I agree. Their decisions seem almost intentionally against what their vocal user base is asking for.

From removing the non-touch bar MacBook Pro model, to the ghastly price of the new Mac Pro, to their refusal to create an upgraded iPhone SE-sized model - Apple has started to shove things down the user base's throat now more than ever.

Apple has always been guilty of this to some extent, but for me, it's offerings worked with me, my workflow, and their direction grew with me - I embraced the move to Intel, because, as a developer, being able to dual-boot, and eventually even virtualize the dual-boot with parallels, was excellent for me. (Waiting for Office 2008 and the Universal Adobe CS3 package, however...)

The point is - Apple has always at least provided options in the past that were, well, options.

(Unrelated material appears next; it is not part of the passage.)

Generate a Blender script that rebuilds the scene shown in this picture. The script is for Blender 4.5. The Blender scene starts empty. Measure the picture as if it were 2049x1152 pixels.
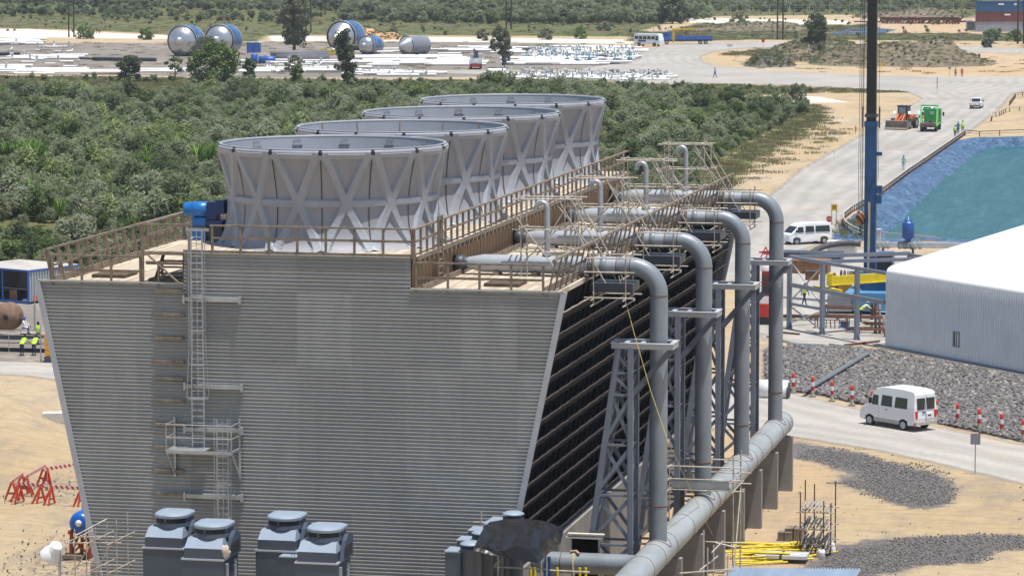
import bpy, math, random
import numpy as np
from mathutils import Vector, Matrix
R = math.radians
random.seed(7); rng = np.random.default_rng(7)
sc = bpy.context.scene
col = sc.collection
# ---------------- camera ----------------
CF, CP, CY, CROLL = 6785.57, 0.1089, 0.2177, -0.0009
CC = np.array([39.07, -135.08, 31.0])
FW = np.array([-math.sin(CY)*math.cos(CP), math.cos(CY)*math.cos(CP), -math.sin(CP)])
RT = np.array([math.cos(CY), math.sin(CY), 0.0]); UP = np.cross(RT, FW)
RT, UP = RT*math.cos(CROLL)+UP*math.sin(CROLL), UP*math.cos(CROLL)-RT*math.sin(CROLL)
cd = bpy.data.cameras.new('camera'); cam = bpy.data.objects.new('camera', cd); col.objects.link(cam)
m = Matrix(((RT[0], UP[0], -FW[0]), (RT[1], UP[1], -FW[1]), (RT[2], UP[2], -FW[2]))).to_4x4()
m.translation = Vector(CC); cam.matrix_world = m
cd.sensor_width = 36; cd.lens = CF/2049*36; cd.clip_start = 1; cd.clip_end = 12000
sc.camera = cam
# ---------------- sky, sun, exposure ----------------
SD = Vector((0.20, -0.10, 1)).normalized()          # towards the sun
w = bpy.data.worlds.new('World'); sc.world = w; w.use_nodes = True
nt = w.node_tree; bg = nt.nodes['Background']; sky = nt.nodes.new('ShaderNodeTexSky')
sky.sky_type = 'NISHITA'; sky.sun_disc = False
sky.sun_elevation = math.asin(SD.z); sky.sun_rotation = math.atan2(SD.x, SD.y)
sky.dust_density = 0.8; sky.ozone_density = 1.7
nt.links.new(sky.outputs[0], bg.inputs[0]); bg.inputs[1].default_value = 0.105
sd_ = bpy.data.lights.new('sun', 'SUN'); sd_.energy = 4.6; sd_.angle = R(0.53); sd_.color = (1, .955, .88)
sun = bpy.data.objects.new('sun', sd_); col.objects.link(sun)
sun.rotation_euler = SD.to_track_quat('Z', 'Y').to_euler(); sun.location = (0, 0, 200)
sc.view_settings.view_transform = 'Standard'; sc.view_settings.look = 'None'
sc.view_settings.exposure = 0.36; sc.view_settings.gamma = 1
sc.render.engine = 'CYCLES'
sc.cycles.max_bounces = 5; sc.cycles.diffuse_bounces = 3; sc.cycles.transparent_max_bounces = 12

# ---------------- pixel <-> world helpers (photo pixels, 2049 wide) ----------------
def ray(x, y): return FW+RT*(x-1024.5)/CF-UP*(y-576)/CF
def G(x, y, z=0.0):
    d = ray(x, y); return Vector(CC+d*((z-CC[2])/d[2]))
def YP(x, y, Y=0.0):
    d = ray(x, y); return Vector(CC+d*((Y-CC[1])/d[1]))
def ppm(v): return CF/float((np.array(v)-CC)@FW)      # photo pixels per metre there

# ---------------- mesh builder ----------------
OFF = {}
class MB:
    def __init__(s): s.v = []; s.f = []; s.s = []; s.m = []; s.mi = 0
    def add(s, vs, fs, smooth=False):
        n = len(s.v); s.v += [tuple(v) for v in vs]
        for f in fs: s.f.append([i+n for i in f]); s.s.append(smooth); s.m.append(s.mi)
        return s
    def box(s, c, d, rz=0, rx=0, ry=0, taper=1.0):
        hx, hy, hz = d[0]/2, d[1]/2, d[2]/2
        vs = [Vector((x*(taper if z > 0 else 1), y*(taper if z > 0 else 1), z)) for z in (-hz, hz) for x, y in ((-hx, -hy), (hx, -hy), (hx, hy), (-hx, hy))]
        if rz or rx or ry:
            M = Matrix.Rotation(rz, 3, 'Z') @ Matrix.Rotation(ry, 3, 'Y') @ Matrix.Rotation(rx, 3, 'X'); vs = [M @ v for v in vs]
        c = Vector(c); return s.add([v+c for v in vs], [(3, 2, 1, 0), (4, 5, 6, 7), (0, 1, 5, 4), (1, 2, 6, 5), (2, 3, 7, 6), (3, 0, 4, 7)])
    def b2(s, a, b):
        return s.box([(a[i]+b[i])/2 for i in range(3)], [abs(b[i]-a[i]) for i in range(3)])
    def beam(s, p, q, w, h=None, up=(0, 0, 1), ext=0):
        p, q = Vector(p), Vector(q); h = h or w; d = (q-p); L = d.length; d.normalize(); p = p-d*ext; q = q+d*ext
        u = Vector(up); sd = d.cross(u)
        if sd.length < 1e-3: sd = d.cross(Vector((0, 1, 0)))
        sd.normalize(); u = sd.cross(d); sd *= w/2; u *= h/2
        vs = [a+i*sd+j*u for a in (p, q) for i, j in ((-1, -1), (1, -1), (1, 1), (-1, 1))]
        return s.add(vs, [(0, 1, 2, 3), (7, 6, 5, 4), (0, 4, 5, 1), (1, 5, 6, 2), (2, 6, 7, 3), (3, 7, 4, 0)])
    def tube(s, pts, r, n=8, caps=True):
        pts = [Vector(p) for p in pts]; k = len(pts); rr = r if isinstance(r, (list, tuple)) else [r]*k
        t0 = (pts[1]-pts[0]).normalized(); a = t0.orthogonal().normalized(); rings = []
        for i, p in enumerate(pts):
            t = (pts[min(i+1, k-1)]-pts[max(i-1, 0)]).normalized()
            a = (a-t*a.dot(t)).normalized(); b = t.cross(a)
            rings.append([p+(a*math.cos(2*math.pi*j/n)+b*math.sin(2*math.pi*j/n))*rr[i] for j in range(n)])
        vs = [v for rg in rings for v in rg]
        s.add(vs, [(i*n+j, i*n+(j+1) % n, (i+1)*n+(j+1) % n, (i+1)*n+j) for i in range(k-1) for j in range(n)], n > 5)
        if caps:
            s.add(rings[0], [tuple(range(n))[::-1]]); s.add(rings[-1], [tuple(range(n))])
        return s
    def lathe(s, c, prof, n=24, a0=0, a1=2*math.pi, axis='Z', smooth=True, flip=False):
        c = Vector(c); full = abs(a1-a0-2*math.pi) < 1e-6; k = n if full else n+1; vs = []
        for (r, z) in prof:
            for j in range(k):
                a = a0+(a1-a0)*j/n; p = (r*math.cos(a), r*math.sin(a), z)
                if axis == 'X': p = (z, r*math.cos(a), r*math.sin(a))
                if axis == 'Y': p = (r*math.sin(a), z, r*math.cos(a))
                vs.append(c+Vector(p))
        fs = [(i*k+j, i*k+(j+1) % k, (i+1)*k+(j+1) % k, (i+1)*k+j) for i in range(len(prof)-1) for j in range(n if full else n)]
        return s.add(vs, fs, smooth)
    def prism(s, poly, off):      # poly: 3D points; off: extrusion vector
        poly = [Vector(p) for p in poly]; n = len(poly); o = Vector(off)
        vs = poly+[p+o for p in poly]
        return s.add(vs, [tuple(range(n))[::-1], tuple(range(n, 2*n))]+[(i, (i+1) % n, n+(i+1) % n, n+i) for i in range(n)])
    def quad(s, a, b, c, d): return s.add([a, b, c, d], [(0, 1, 2, 3)])
    def grid(s, P, smooth=True):  # P: rows of points
        r, k = len(P), len(P[0])
        return s.add([q for row in P for q in row], [(i*k+j, i*k+j+1, (i+1)*k+j+1, (i+1)*k+j) for i in range(r-1) for j in range(k-1)], smooth)
    def build(s, name, mat, parent=None, label=None, recalc=True):
        me = bpy.data.meshes.new(name)
        o = OFF.get(parent.name, Vector((0, 0, 0))) if parent else Vector((0, 0, 0))
        me.from_pydata([(v[0]-o.x, v[1]-o.y, v[2]-o.z) for v in s.v], [], s.f)
        me.polygons.foreach_set('use_smooth', s.s)
        for mt in (mat if isinstance(mat, (list, tuple)) else [mat]): me.materials.append(mt)
        if isinstance(mat, (list, tuple)): me.polygons.foreach_set('material_index', s.m)
        me.update()
        if recalc:
            import bmesh
            bm = bmesh.new(); bm.from_mesh(me); bmesh.ops.recalc_face_normals(bm, faces=bm.faces); bm.to_mesh(me); bm.free()
        ob = bpy.data.objects.new(name, me); col.objects.link(ob)
        if parent: ob.parent = parent; OFF[ob.name] = o
        if label: ob['label'] = label
        return ob
def thing(name, label, cat, loc=(0, 0, 0), group=None, rz=0):
    o = bpy.data.objects.new(name, None); col.objects.link(o); o.location = loc; o.rotation_euler = (0, 0, rz)
    o.empty_display_size = .3; OFF[o.name] = Vector(loc) if rz == 0 else Vector((0, 0, 0))
    o['label'] = label; o['category'] = cat
    if group: o['group'] = group
    return o
def tag(o, label, cat, group=None):
    o['label'] = label; o['category'] = cat
    if group: o['group'] = group
    return o
def struct(o, kind='structure'): o['kind'] = kind; return o
def copy_tree(o, loc, rz=0, label=None, group=None, scale=None):
    def cp(a, par):
        c = a.copy(); col.objects.link(c)
        if par: c.parent = par
        for ch in kids.get(a.name, []): cp(ch, c)
        return c
    kids = {}
    for q in list(col.objects):
        if q.parent: kids.setdefault(q.parent.name, []).append(q)
    r = cp(o, None); r.location = loc; r.rotation_euler = (0, 0, rz)
    if label: r['label'] = label
    if group: r['group'] = group
    if scale: r.scale = scale
    return r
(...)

At this point, there is no option in Apple's lineup I would keep for free - I'd simply rather sell a new MBP and create a hackintoshed Lenovo ThinkPad in a heartbeat than actually use any of their offerings on the daily, which I can say from experience, as I happen to have to use both on the daily.

Completely agree. I've been saying this since 2012 when the Retina machines came out, and skeptical since 2009 when they moved to non-user-replaceable batteries in the MacBook Pros.

I don't think I've actually ever had a non-Apple main notebook, and that goes back to the 1990s!

That said, I only tolerate the 2013-2015 rMBPs, use one for my main personal and work laptops, but the soldered RAM pisses me off (a lot, because my personal machine only has 8GB and my god is it hard to find a 16GB model for a reasonable price in the used market), and the proprietary storage irks me. Thankfully 10.13 supports NVMe with an adaptor, which to me basically confirms that there was zero reason for Apple to use the proprietary stupid thing in the first place.

As for any machine they've built after 2016, well, I don't want them. I don't want a butterfly keyboard with no travel that breaks with a skin flake. I don't want screens that stop working because they use a flex cable connector that's too short. I don't want a touchbar if it means no function row. I don't want to give up MagSafe. I don't want to give up my SD card slot. I don't want to give up USB Type A. I don't want a massive trackpad, and I don't want the fscking T2 chip.

In fact, the only things on the >2016 machines I do want are the faster CPUs and GPUs, the better quality displays, and Touch ID!

... As for Lenovo though, they're slowly into Apple 2.0. Have you seen the T/X x90 and X1 series? Soldered RAM. At least they still make the X1 Extreme and P series.

It’s easy to dismiss since it was obsolete for so long, but the new Mac Mini is actually a pretty capable machine - 6 reasonably fast cores, 32 gigs of ram, fast storage, and 10 GbE onboard. I’ve been extremely happy with it.
And if you need it you can add an external GPU for an extra graphics boost.
But nothing from nvidia, correct?
Currently no, or at least not if you want to run the latest version of MacOS.